Meistens berichte ich von Münchner Geschichten aus meiner Sammlung, die mehr oder weniger bekannte Persönlichkeiten mit der bayerischen Landeshauptstadt verknüpfen. Passend zu den sommerlichen Temperaturen möchte ich dieses Mal aber etwas weniger bekannte Wissenschaftler vorstellen, die sich mit Schmetterlingen beschäftigen.


Am 13. Oktober 1879 schrieb ein Herr O. Kolb eine Postkarte von Kempten an einen Herrn Hartmann in München, ob er ihm im Winter desselben Jahres ein paar Schmetterlinge zur Bestimmung geben dürfe. Außerdem fragt er noch, wo und wann die nächste Versammlung des Entomologischen [Insektenkunde] Vereins stattfinden würde. In einem Nachsatz berichtet Kolb noch stolz, dass er im Laufe des Jahres bereits viele schöne Insekten eingefangen hätte.
Wow! Es gab 1879 in Bayern bereits einen organisierten Insektensammlerverein!? Dem wollte ich auf den Grund gehen… Laut den Mittheilungen des Münchner Entomologischen Vereins bestand der Zusammenschluss mindestens von 1877 bis 1890. Im Mitgliederverzeichnis von 1879 ist August Hartmann als pensionierter Kassir in der Augustenstraße in München genannt. Sein Schwerpunkt wird mit Lepidopt angegeben [Lepidopterologie = die wissenschaftliche Lehre von Schmetterlingen]. Auch sein Korrespondenzpartner Oscar Kolb, ein Apotheker aus Kepten mit gleichem Sammelgebiet, ist Vereinsmitglied.
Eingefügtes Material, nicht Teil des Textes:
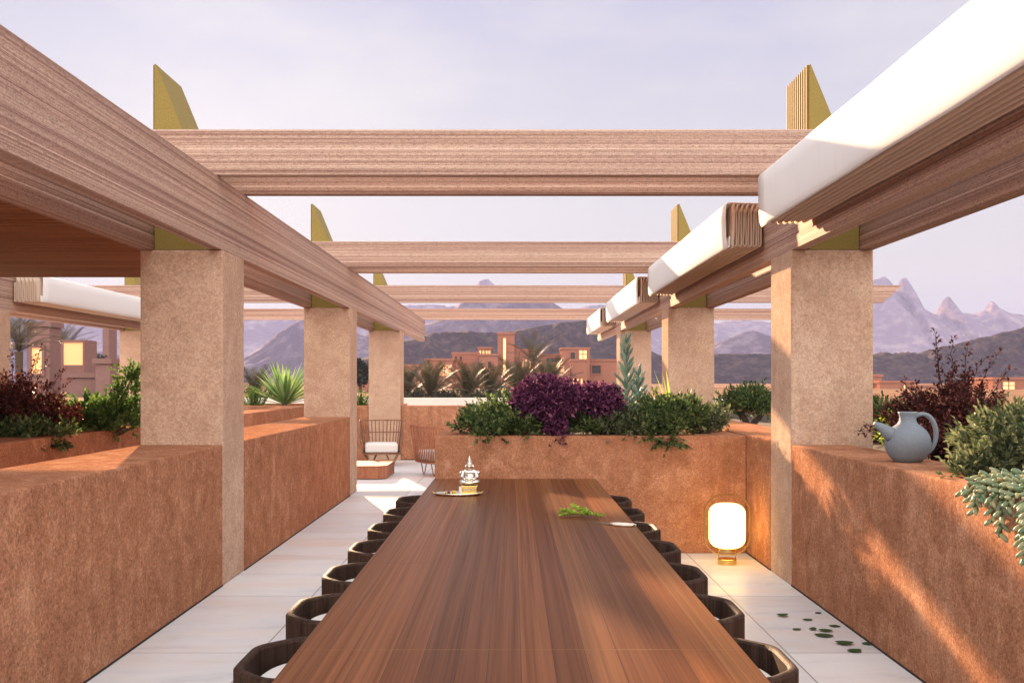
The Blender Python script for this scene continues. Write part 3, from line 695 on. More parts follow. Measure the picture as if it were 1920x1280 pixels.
def spray_bush(label, base, r, n_stems, L, seed, tall=()):
    """dark red bush: many arching leafy stems, loose feathery tips"""
    g = np.random.default_rng(seed); t = thing('red_bush', label, 'bush', base, 0, 'dark red bushes'); base = np.array(base, float)
    ps, ds, Ls, Ws = [], [], [], []; mb = MB()
    for k in range(n_stems + len(tall)):
        if k < n_stems:
            a = g.random() * 2 * PI; o = g.random() ** .6; tip = np.array([math.cos(a) * o * r[0], math.sin(a) * o * r[1], r[2] * (1.02 - .62 * o ** 1.6) * (.62 + .38 * g.random())])
        else: tip = np.array(tall[k - n_stems], float)
        mid = tip * np.array([.42, .42, .62]) + g.normal(0, .03, 3); N = 16
        pts = [base + (2 * u * (1 - u)) * mid + u * u * tip + g.normal(0, .006, 3) * (u > 0) for u in np.linspace(0, 1, N)]
        pts[0] = base + g.normal(0, .02, 3); mb.tube(pts, [.006 * (1 - .8 * i / N) for i in range(N)], 5)
        for u in np.linspace(.22, 1, 46 if k < n_stems else 34):
            f = u * (N - 1); i = min(int(f), N - 2); p = pts[i] * (1 - f + i) + pts[i + 1] * (f - i); tg = pts[i + 1] - pts[i]; tg /= np.linalg.norm(tg) + 1e-9
            w = .060 * (1.15 - .85 * u) * (1.0 if k < n_stems else .65)
            for q in range(3 if k < n_stems else 2):
                sd = g.normal(0, 1, 3); ps.append(p + sd * w * .55); ds.append(sd + tg * .6 + np.array([0, 0, .2])); l = L * (.6 + .6 * g.random()); Ls.append(l); Ws.append(l * .62)
    V, Fc = leaves(ps, ds, Ls, Ws); leafmesh('foliage', V, Fc, 'l_red', t); obj('stems', mb, 'darkstem', t); return t

# central hedge: five shrubs in the big planter
HG = 'green shrubs in the big planter'
def hedge(label, cx, y, r, n, mat='l_green', ex=None, dr=.06, clumps=11):
    return shrub(label, (cx, y, 1.02), r, n, .05, mat, droop=dr, clumps=clumps, group=HG, extra=ex)
hedge('green shrub at the left end of the planter hedge, trailing over the planter corner', -.10, 9.38, (.42, .40, .25), 720, ex=[((-.32, -.14, .08), .22), ((-.2, -.20, .10), .24), ((.08, -.24, .10), .22), ((-.1, -.30, .05), .16), ((.22, -.28, .06), .16), ((-.30, .1, .02), .2), ((.16, .0, .24), .2)])
hedge('green shrub below the purple bush, in the middle of the planter front', .46, 9.52, (.42, .40, .26), 620, ex=[((-.24, -.24, .10), .2), ((.24, -.26, .09), .2), ((.26, -.36, .06), .14)])
hedge('dull olive-green shrub right of the purple bush trunk', 1.00, 9.50, (.40, .42, .24), 620, 'l_grey', ex=[((0, -.24, .10), .2), ((.22, -.26, .10), .2), ((-.2, -.30, .08), .16), ((.1, -.36, .05), .14)])
hedge('dark green shrub with the lowest trailing tuft, in front of the lime strap leaves', 1.46, 9.42, (.40, .40, .29), 700, ex=[((-.16, -.24, .10), .24), ((.06, -.28, .09), .22), ((-.02, -.34, .05), .16), ((-.03, -.38, -.01), .11), ((-.22, -.32, .04), .15), ((.2, -.1, .24), .2)])
hedge('green shrub at the right end of the planter hedge', 1.86, 9.85, (.28, .34, .22), 340, 'l_grey')
shrub('rounded green shrub left of the nearest right column, behind the planter rim', (3.02, 12.6, 1.0), (.42, .45, .40), 520, .055, 'l_green', droop=.05)

# purple bushes with bare trunks
def purple(label, base, tips, n, seed):
    g = np.random.default_rng(seed); t = thing('purple_bush', label, 'bush', base, 0, 'purple bushes'); base = np.array(base, float); ps, ds, Ls, Ws = [], [], [], []; mb = MB()
    for (c, rr) in tips:
        c = np.array(c); mb.tube([base, base + c * np.array([.3, .3, .5]) + g.normal(0, .02, 3), base + c], [.016, .011, .005], 6)
        for i in range(int(n * rr / .2)):
            d = g.normal(0, 1, 3); d /= np.linalg.norm(d); p = base + c + d * rr * np.array([1, .9, .66]) * (.35 + .68 * g.random() ** .5)
            ax = d + np.array([0, 0, .3]); ax /= np.linalg.norm(ax)
            for q in range(9): ps.append(p + ax * .008 * q); ds.append(g.normal(0, .8, 3) + ax); l = .044 * (.6 + .6 * g.random()); Ls.append(l); Ws.append(l * .55)
    V, Fc = leaves(ps, ds, Ls, Ws); leafmesh('foliage', V, Fc, 'l_purple', t); obj('trunk', mb, 'darkstem', t); return t
purple('large purple-leaved bush rising over the middle of the planter on bare dark stems', (.36, 9.16, 1.01), [((-.21, .02, .40), .105), ((-.10, -.02, .47), .12), ((.03, 0, .46), .12), ((.15, .02, .43), .11), ((-.04, -.10, .36), .115), ((.10, -.08, .34), .105), ((-.17, -.08, .30), .09), ((.23, 0, .36), .085), ((-.24, 0, .32), .08), ((.01, -.08, .22), .06), ((.03, -.10, .12), .055), ((.05, -.12, .03), .035)], 165, 21)
purple('smaller rounded purple bush just left of the blue-green succulent', (.77, 9.30, 1.03), [((.02, 0, .39), .115), ((.12, .02, .37), .10), ((-.07, 0, .36), .09), ((.16, -.04, .28), .08), ((.03, -.08, .28), .10), ((-.10, -.04, .28), .07), ((.05, -.06, .18), .05)], 165, 22)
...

Kurze Zeit später erhielt Hartmann eine weitere Nachricht, dieses Mal von einem Dr. Fenk aus Bamberg, der beklagt, dass in Hartmanns Artenverzeichnis Die Kleinschmetterlinge des europäischen Faunengebietes, einige wichtige Arten fehlen würden und bittet ihn um Zusendung verschiedener anderer Falter. Besonders scheint Dr. Fenk die Art „Bjerkandr“ zu interessieren, mit der vermutlich Tebenna Bjerkandrella gemeint war. Diese Schmetterlingsart wurde 1784 erstmals durch den schwedischen Naturforscher Carl Peter Thunberg beschrieben.
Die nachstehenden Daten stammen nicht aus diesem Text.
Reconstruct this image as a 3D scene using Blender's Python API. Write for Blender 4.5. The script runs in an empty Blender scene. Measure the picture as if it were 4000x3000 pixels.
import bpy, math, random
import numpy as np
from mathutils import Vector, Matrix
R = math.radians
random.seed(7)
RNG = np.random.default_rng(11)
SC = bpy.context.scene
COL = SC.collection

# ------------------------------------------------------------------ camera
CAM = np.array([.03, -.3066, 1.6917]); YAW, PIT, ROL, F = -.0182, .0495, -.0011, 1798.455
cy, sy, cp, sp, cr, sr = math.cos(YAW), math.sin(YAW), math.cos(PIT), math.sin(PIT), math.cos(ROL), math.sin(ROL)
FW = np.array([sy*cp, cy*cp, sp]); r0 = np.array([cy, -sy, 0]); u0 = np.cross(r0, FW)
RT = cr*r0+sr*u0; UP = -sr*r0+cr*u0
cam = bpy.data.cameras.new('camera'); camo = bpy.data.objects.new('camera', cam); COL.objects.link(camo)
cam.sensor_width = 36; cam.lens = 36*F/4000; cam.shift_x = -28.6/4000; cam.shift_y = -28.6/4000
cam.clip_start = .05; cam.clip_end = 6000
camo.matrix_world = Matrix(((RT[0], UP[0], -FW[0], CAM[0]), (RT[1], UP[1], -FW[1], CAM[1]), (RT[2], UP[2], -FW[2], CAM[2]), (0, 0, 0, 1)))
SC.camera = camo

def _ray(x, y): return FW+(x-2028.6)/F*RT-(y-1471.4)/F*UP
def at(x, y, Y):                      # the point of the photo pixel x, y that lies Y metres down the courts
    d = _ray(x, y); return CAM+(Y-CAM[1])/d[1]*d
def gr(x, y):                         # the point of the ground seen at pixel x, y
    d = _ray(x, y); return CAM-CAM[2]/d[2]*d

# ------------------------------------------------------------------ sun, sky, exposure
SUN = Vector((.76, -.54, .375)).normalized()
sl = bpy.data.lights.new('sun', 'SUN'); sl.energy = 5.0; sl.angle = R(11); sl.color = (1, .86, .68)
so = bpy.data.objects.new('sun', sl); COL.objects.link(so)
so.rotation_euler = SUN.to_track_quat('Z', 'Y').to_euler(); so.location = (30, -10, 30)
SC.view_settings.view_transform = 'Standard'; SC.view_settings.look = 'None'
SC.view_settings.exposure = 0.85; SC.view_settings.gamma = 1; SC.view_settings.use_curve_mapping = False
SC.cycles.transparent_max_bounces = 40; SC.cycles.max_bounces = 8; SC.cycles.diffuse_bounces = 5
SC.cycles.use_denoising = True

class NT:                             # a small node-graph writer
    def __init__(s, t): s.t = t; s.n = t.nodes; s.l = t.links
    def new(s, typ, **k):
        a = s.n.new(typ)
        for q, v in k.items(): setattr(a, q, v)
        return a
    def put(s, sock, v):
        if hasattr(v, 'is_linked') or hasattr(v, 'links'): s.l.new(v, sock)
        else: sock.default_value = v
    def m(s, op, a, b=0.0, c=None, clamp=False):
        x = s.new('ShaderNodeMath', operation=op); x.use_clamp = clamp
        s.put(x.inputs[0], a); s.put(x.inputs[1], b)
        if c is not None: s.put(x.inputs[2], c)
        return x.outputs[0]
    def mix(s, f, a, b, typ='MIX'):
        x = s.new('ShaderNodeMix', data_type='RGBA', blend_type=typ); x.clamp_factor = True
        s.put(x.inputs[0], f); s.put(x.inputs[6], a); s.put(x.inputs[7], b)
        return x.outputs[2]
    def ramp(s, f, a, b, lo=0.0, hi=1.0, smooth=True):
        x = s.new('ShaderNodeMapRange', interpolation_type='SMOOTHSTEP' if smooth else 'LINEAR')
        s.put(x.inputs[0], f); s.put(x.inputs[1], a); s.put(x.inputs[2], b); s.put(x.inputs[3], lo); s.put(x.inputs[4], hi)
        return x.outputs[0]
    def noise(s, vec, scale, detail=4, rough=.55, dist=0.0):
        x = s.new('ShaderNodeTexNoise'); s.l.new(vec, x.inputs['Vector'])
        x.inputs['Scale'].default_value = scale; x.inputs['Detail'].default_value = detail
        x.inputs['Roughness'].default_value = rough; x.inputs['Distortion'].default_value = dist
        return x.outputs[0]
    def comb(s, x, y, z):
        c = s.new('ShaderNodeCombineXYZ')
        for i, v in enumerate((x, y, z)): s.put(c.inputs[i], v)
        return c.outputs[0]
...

Besonders interessant finde ich die schriftliche Bitte um „Fanggläschen“ in Verbindung mit einer kleinen Zeichnung. Rechts unten auf der Karte ist mit einem 3,9cm langen Mess-Strich die Höhe und mit einem 1,9cm breiten Kreis der Durchmesser eines Röhrchens angegeben, das der Absender für die Aufbewahrung seiner unterwegs gesammelten Falter benötigte.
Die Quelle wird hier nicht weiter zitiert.